Over the past three years, more than 46 million people have been on the SNAP (Supplemental Nutrition Assistance Program), an all time high, while Congress passes laws to cut the program. The latest statistics from 2013 show that 49.1 million Americans have trouble putting food on the table, affecting 20 million children. Parents and grandparents report going hungry so their children and grandchildren can eat.
And yet, food is abundant. Our planet has seven billion people and produces enough food to feed 10 billion. The problem is that the food is privately owned, and many people do not have the money to buy it.

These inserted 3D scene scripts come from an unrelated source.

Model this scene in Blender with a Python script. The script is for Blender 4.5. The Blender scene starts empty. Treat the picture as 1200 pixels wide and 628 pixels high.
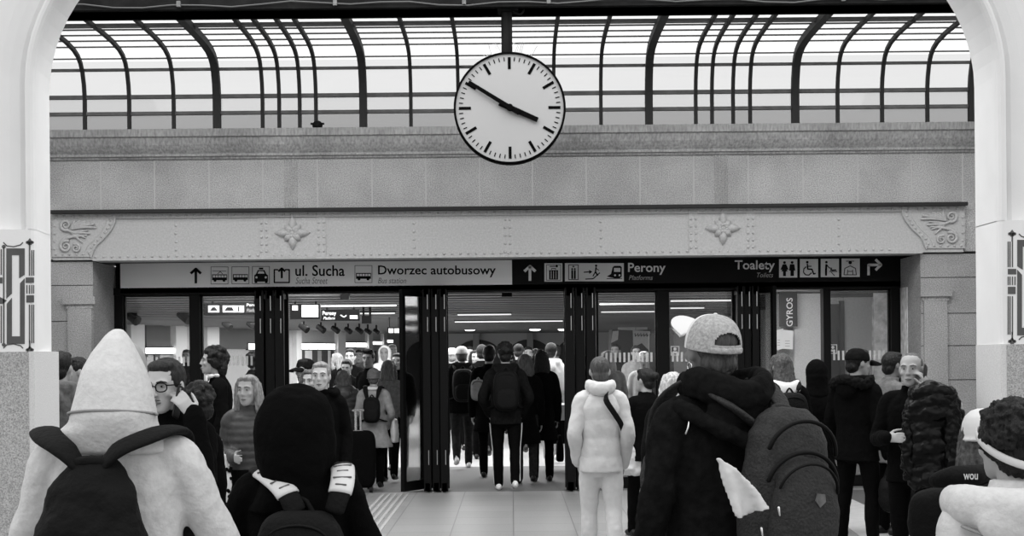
import bpy, bmesh, math, random
from mathutils import Vector, Matrix, Euler
from mathutils.geometry import tessellate_polygon

# ------------------------------------------------------------------ camera, sky, exposure
SC = bpy.context.scene
COL = SC.collection
F, HY, H, TH = 1680.0, 418.0, 1.68, math.radians(0.52)      # focal length (px of a 1200 px frame), horizon row, eye height, roll
cd = bpy.data.cameras.new('camera'); cam = bpy.data.objects.new('camera', cd); COL.objects.link(cam)
cd.sensor_width = 36.0; cd.lens = 36.0 * F / 1200; cd.shift_y = (HY - 314) / 1200
cam.matrix_world = Matrix.Translation((0, 0, H)) @ Matrix.Rotation(math.pi / 2, 4, 'X') @ Matrix.Rotation(-TH, 4, 'Z')
cd.clip_end = 300
SC.camera = cam
W = bpy.data.worlds.new('sky'); SC.world = W; W.use_nodes = True
bg = W.node_tree.nodes['Background']; bg.inputs[0].default_value = (1, 1, 1, 1); bg.inputs[1].default_value = 1.0
_n = W.node_tree.nodes; _l = W.node_tree.links
_tc = _n.new('ShaderNodeTexCoord'); _sp = _n.new('ShaderNodeSeparateXYZ'); _l.new(_tc.outputs['Generated'], _sp.inputs[0])
_a = _n.new('ShaderNodeMath'); _a.operation = 'MULTIPLY'; _a.inputs[1].default_value = 1.3; _l.new(_sp.outputs['Z'], _a.inputs[0])
_m = _n.new('ShaderNodeMath'); _m.operation = 'SMOOTH_MAX'; _m.inputs[2].default_value = .3; _l.new(_sp.outputs['Y'], _m.inputs[0]); _l.new(_a.outputs[0], _m.inputs[1])
_r = _n.new('ShaderNodeMapRange'); _r.inputs['From Min'].default_value = 0; _r.inputs['From Max'].default_value = .9; _r.inputs['To Min'].default_value = .30; _r.inputs['To Max'].default_value = 1.0
_l.new(_m.outputs[0], _r.inputs['Value']); _l.new(_r.outputs[0], bg.inputs[1])
SC.view_settings.view_transform = 'Standard'; SC.view_settings.look = 'None'
SC.view_settings.gamma = 1; SC.view_settings.use_curve_mapping = False
SC.view_settings.exposure = 0.75
PI = math.pi
def area_light(name, loc, size, power, rot):
    l = bpy.data.lights.new(name, 'AREA'); l.shape = 'RECTANGLE'; l.size, l.size_y = size; l.energy = power
    o = bpy.data.objects.new(name, l); COL.objects.link(o); o.location = loc; o.rotation_euler = rot; return o
# unseen area lamp added over the hall to brighten the back wall
area_light('hall_fill', (0, 12.3, 6.9), (12, 4.5), 380, (math.radians(28), 0, 0))
# fill lamps added under the passage ceiling to lift its dark interior
for yy, xx in ((23.5, -1.5), (33, -2), (45, -3)):
    area_light('passage_fill', (xx, yy, 2.6), (7, 4), 330, (0, 0, 0))
area_light('passage_fill', (-6.5, 38, 2.6), (3, 8), 260, (0, 0, 0))
area_light('passage_fill', (3.6, 20.3, 2.6), (2, 1), 45, (math.radians(25), 0, 0))
area_light('passage_fill', (-3.5, 20.6, 2.6), (2.5, 1.5), 45, (math.radians(25), 0, 0))

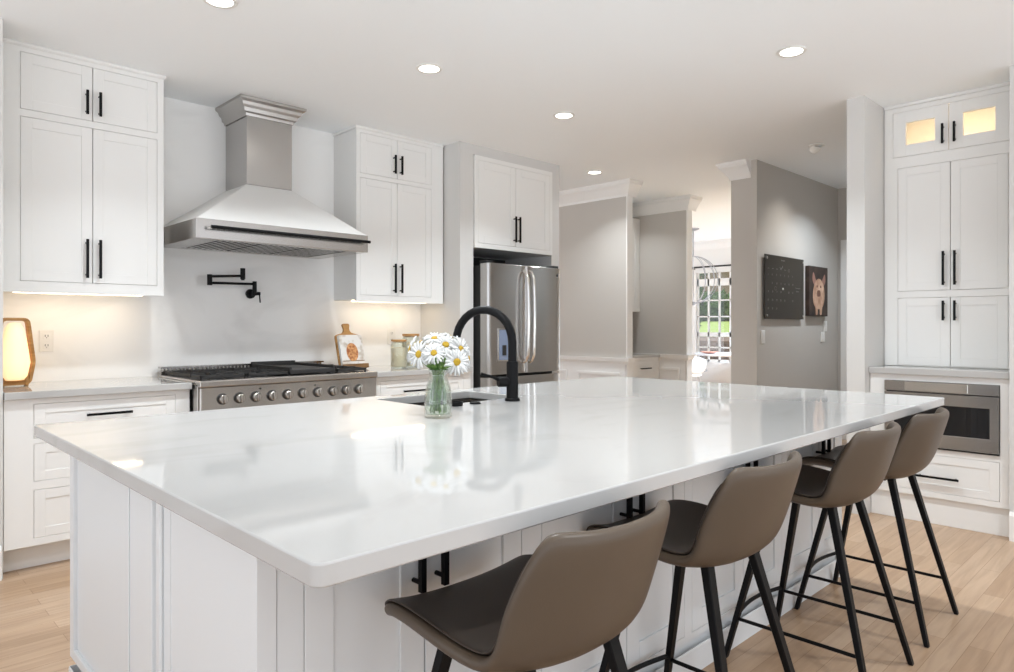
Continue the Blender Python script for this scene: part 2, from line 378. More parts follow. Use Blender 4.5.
struct('window_glass', Box(DX+.043, DX+.047, wy0, wy1, wz0, wz1), M['pane'], None, wf)
struct('trim_12', sweep(BM(), [(DX, 7.2), (DX, 2.1)], crown, -1), M['trim'], 'white crown moulding over the dining window')

# ================================================================ BACK WALL CABINETS
yl, yr = 4.115, 4.18
t = thing('wall_cabinet', 'white wall cabinet in two tiers left of the range hood', 'cabinet', (.95, yl, 1.386))
f = FY(yl)
cabinet(t, f, .588, 1.325, 1.386, 2.60, YW-yl-.002, [
    dict(r=(.658, 1.291, 2.293, 2.576), kind='door', n=2, pulls=[(.944, 2.32, 2.445), (1.004, 2.32, 2.445)]),
    dict(r=(.658, 1.291, 1.442, 2.257), kind='door', n=2, pulls=[(.944, 1.468, 1.67), (1.004, 1.468, 1.67)])], M['cab'], lift=.014)
obj('top_moulding', sweep(BM(), [(1.325, YW-.002), (1.325, yl), (.588, yl)], [(0, 2.599), (.004, 2.599), (.010, 2.608), (.010, 2.6195), (0, 2.6195)], 1), M['cab'], t)
obj('light_strip', Box(.66, 1.27, 4.30, 4.32, 1.390, 1.3995), M['led'], t, bevel=0)
lamp('strip_lamp', 'AREA', V(.96, 4.31, 1.388), .85, WARM, .6, (0, 0, 0), t, .02)
t = thing('wall_cabinet', 'white wall cabinet in two tiers between hood and refrigerator', 'cabinet', (3.0, yr, 1.390))
f = FY(yr)
cabinet(t, f, 2.610, 3.385, 1.390, 2.60, YW-yr-.002, [
    dict(r=(2.640, 3.270, 2.293, 2.577), kind='door', n=2, pulls=[(2.922, 2.325, 2.46), (2.980, 2.325, 2.46)]),
    dict(r=(2.640, 3.270, 1.436, 2.262), kind='door', n=2, pulls=[(2.922, 1.458, 1.67), (2.980, 1.458, 1.67)])], M['cab'], lift=.014)
obj('top_moulding', sweep(BM(), [(3.385, yr), (2.610, yr), (2.610, YW-.002)], [(0, 2.599), (.004, 2.599), (.010, 2.608), (.010, 2.6195), (0, 2.6195)], 1), M['cab'], t)
obj('light_strip', Box(2.67, 3.33, 4.32, 4.34, 1.394, 1.4035), M['led'], t, bevel=0)
lamp('strip_lamp', 'AREA', V(3.0, 4.33, 1.392), .85, WARM, .6, (0, 0, 0), t, .02)
# cabinet over the refrigerator
t = thing('refrigerator_cabinet', 'white two-door cabinet set into the surround above the refrigerator', 'cabinet', (3.985, 3.98, 1.825))
cabinet(t, FY(3.98), 3.540, 4.430, 1.825, 2.540, .55, [
    dict(r=(3.572, 4.398, 1.862, 2.505), kind='door', n=2, st=.06, pulls=[(3.960, 1.895, 2.105), (4.008, 1.895, 2.105)])], M['cab'])
# base cabinets
t = thing('base_cabinet', 'white drawer cabinet under the counter left of the range', 'cabinet', (.97, 3.87, FZ))
cabinet(t, FY(3.87), .557, 1.378, .186, .8775, YW-3.87-.002, [
    dict(r=(.672, 1.305, .690, .852), kind='drawer', st=.045, pulls=[(.784, .885, 1.088)]),
    dict(r=(.672, 1.305, .487, .665), kind='drawer', st=.045, pulls=[(.59, .885, 1.088)]),
    dict(r=(.672, 1.305, .220, .447), kind='drawer', st=.045, pulls=[(.36, .885, 1.088)])], M['cab'])
obj('toe_kick', Box(.56, 1.37, 3.955, 3.97, FZ, .186), M['cab'], t)
t = thing('base_cabinet', 'white drawer cabinet under the counter right of the range', 'cabinet', (2.95, 3.87, FZ))
cabinet(t, FY(3.87), 2.515, 3.398, .186, .8775, YW-3.87-.002, [
    dict(r=(2.60, 3.33, .690, .850), kind='drawer', st=.045, pulls=[(.773, 2.775, 3.06)]),
    dict(r=(2.60, 3.33, .487, .665), kind='drawer', st=.045, pulls=[(.59, 2.775, 3.06)]),
    dict(r=(2.60, 3.33, .220, .447), kind='drawer', st=.045, pulls=[(.36, 2.775, 3.06)])], M['cab'])
obj('toe_kick', Box(2.52, 3.39, 3.955, 3.97, FZ, .186), M['cab'], t)
tag(obj('countertop', Box(.556, 1.382, 3.842, YW-.001, .878, .914), M['quartz'], bevel=.004, segs=2), 'white quartz counter left of the range under the lantern', 'countertop')
tag(obj('countertop', Box(2.512, 3.399, 3.842, YW-.001, .878, .914), M['quartz'], bevel=.004, segs=2), 'white quartz counter right of the range under the canisters', 'countertop')

# ================================================================ RANGE
RX0, RX1, RY = 1.388, 2.500, 3.755
t = thing('range', 'wide stainless steel gas range with ten front knobs', 'range', (1.94, 4.1, FZ))
bm = Box(RX0, RX1, RY+.03, YW-.02, .16, .905)
obj('range_body', bm, M['steel'], t)
prof = [(RY, .885), (RY-.012, .892), (RY-.016, .908), (RY-.010, .922), (RY+.02, .926), (YW-.03, .926), (YW-.03, .905), (RY+.03, .905), (RY+.03, .885)]
bm = BM(); box(bm, RX0, RX1, RY-.008, RY+.062, .889, .926); box(bm, RX0, RX0+.02, RY+.06, 4.40, .906, .926); box(bm, RX1-.02, RX1, RY+.06, 4.40, .906, .926); obj('cooktop_rim', bm, M['steel'], t, bevel=.008, segs=3)
obj('cooktop_pan', Box(RX0+.021, RX1-.021, RY+.063, 4.40, .906, .914), M['iron'], t)
obj('control_panel', Box(RX0+.005, RX1-.005, RY, RY+.03, .755, .888), M['steel'], t, bevel=.003)
kx = [1.509, 1.602, 1.695, 1.790, 1.885, 1.981, 2.079, 2.180, 2.270, 2.362]
for i, x in enumerate(kx):
    k = BM(); cyl(k, (x, RY-.002, .822), (x, RY-.030, .822), .025, .023, 28); box(k, x-.005, x+.005, RY-.040, RY-.030, .801, .843)
    ko = obj('knob', k, M['steel'], t, bevel=.002, smooth=35)
    k = BM(); cyl(k, (x, RY+.002, .822), (x, RY-.006, .822), .031, .030, 28); obj('bezel', k, M['iron'], ko, bevel=.001, smooth=35)
for x in (1.72, 2.06): obj('indicator', cyl(BM(), (x, RY+.001, .866), (x, RY-.004, .866), .005, seg=12), M['dark'], t, bevel=0)
for a, b in ((RX0+.01, 1.80), (1.81, RX1-.01)):
    d = obj('oven_door', Box(a, b, RY+.002, RY+.03, .22, .745), M['steel'], t, bevel=.004)
    h = BM(); cyl(h, (a+.03, RY-.045, .70), (b-.03, RY-.045, .70), .012); [cyl(h, (p, RY+.004, .70), (p, RY-.045, .70), .009) for p in (a+.06, b-.06)]
    obj('oven_handle', h, M['chrome'], d, bevel=0, smooth=40)
bm = BM(); [cyl(bm, (x, y, FZ), (x, y, .162), .02) for x in (RX0+.06, RX1-.06) for y in (RY+.1, 4.38)]
for x in (RX0+.06, RX1-.06):
    for y in (RY+.10, 4.36): obj('foot', cyl(BM(), (x, y, FZ), (x, y, .161), .02, seg=14), M['steel'], t, bevel=0, smooth=40)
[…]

That private ownership of food by the giant conglomerates is in the way of feeding people is shown by the fact that 40 percent of what is produced in the US is not eaten and thrown out. Some of it never leaves the fields or is disposed of before delivery to the market. Businesses discard perfectly edible food in locked garbage bins with strict orders to workers not to take it or lose their jobs. Many of these workers are low wage and the very people going hungry. Food that is kept off the market lowers the supply and has the effect of raising the price of the food we buy. And the private owners cannot give away the food without threatening their ability to sell it.
To the capitalist ruling class that owns the giant corporations, if our labor is not needed, we are worthless and can be starved or cast aside like yesterday’s news. Automation creates an abundance of food and other necessities, but eliminates jobs, lowers the value of labor, causes real wages to fall and cheapens life. If one earns their daily bread from money obtained through the sale of their labor power, and the value of their labor power is heading toward zero because the robot is doing the producing, then the system is going to push people into starvation.
It’s obvious that this cannot continue. It begs the moral question: Should a system that starves children and the elderly by the millions because they cannot afford to buy food be allowed to continue? As we ponder that question, some of us may naturally wish a return to earlier, less troubled days when good paying jobs were plentiful. But the jobs aren’t coming back. The corporations won’t pay workers to do what can be done faster and cheaper by automation.
The capitalists know it is just a matter of time before a serious demand is raised that government “of, for, and by the people” take over the corporations in order to feed “We The People.” We must start raising that demand now. Because, when that day comes we will have begun securing life and a happy future, not just for ourselves, but all of humanity.